La celebración del «Día del Seminario» vuelve a recordarnos, con palabras del Papa, la urgencia de «que se difunda y arraigue la convicción de que todos los miembros de la Iglesia, sin excluir ninguno, tienen la responsabilidad de cuidar las vocaciones»(PDV 41). Con la confianza puesta en «el Dios y Padre de nuestro Señor Jesucristo, Padre de las misericordias y Dios de todo consuelo» (2Cor 1,3), y superando temores e incertidumbres, la caridad de Cristo nos urge a todos los diocesanos a movilizarnos en esta dirección: en la predicación y la catequesis, en la educación cristiana de los jóvenes, en los hogares cristianos, en los movimientos y asociaciones de Iglesia… Para todos es tiempo de proclamar con valentía la gracia de la vocación al ministerio apostólico, y su necesidad para la vida de la Iglesia. Que ningún educador cristiano -especialmente los sacerdotes- tema «el proponer de modo explícito y firme la vocación al presbiterado como una posibilidad real para aquellos jóvenes que muestren tener los dones y las cualidades necesarias para ello» (PDV 39).

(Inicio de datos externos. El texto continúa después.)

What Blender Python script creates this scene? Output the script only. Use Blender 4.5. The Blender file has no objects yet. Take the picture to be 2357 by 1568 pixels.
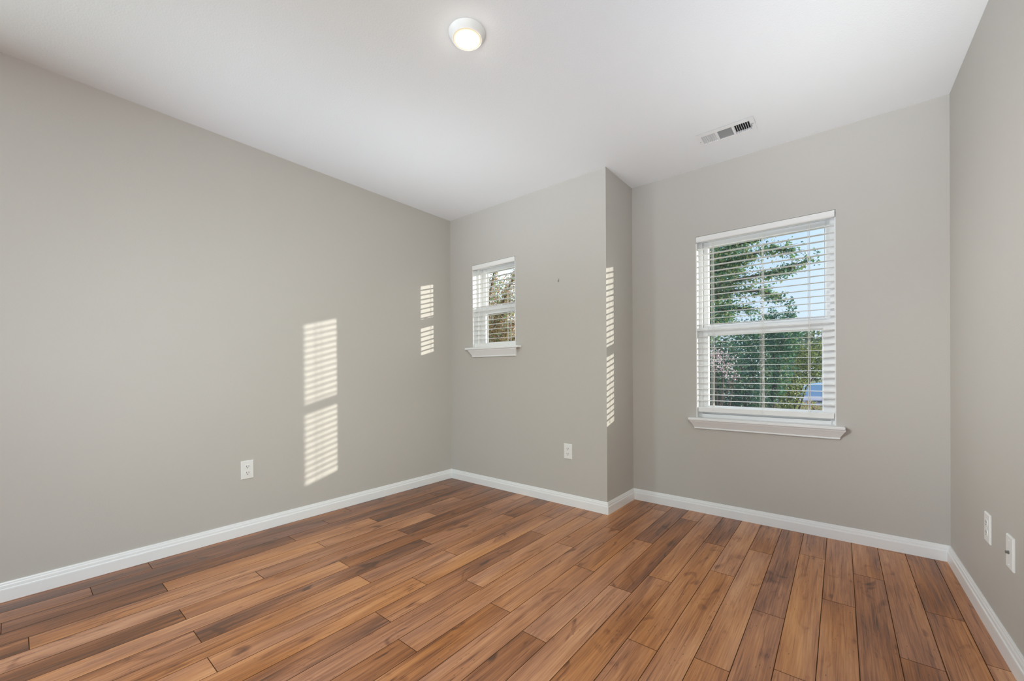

Encomendamos, un año más, nuestro Seminario al cuidado de la comunidad diocesana, axhortándoos a orar por los futuros sacerdotes; a manifestarles vuestro afecto, cercanía y comprensión; a colaborar en los gastos de su formación con la generosidad de vuestra aportación económica, y a implorar la gracia de que el Señor distinga a vuestra familia, parroquia o comunidad con el don de nuevas vocaciones. Con la mirada puesta en María, la Madre del Buen Pastor, elegida para la misión única de ser la Madre del Salvador, pedimos para todos nuestros seminaristas y para todos los jóvenes que escuchen la llamada del Señor, su misma generosidad: «He aquí la esclava del Señor; hágase en mí según tu palabra» (Lc 1, 38).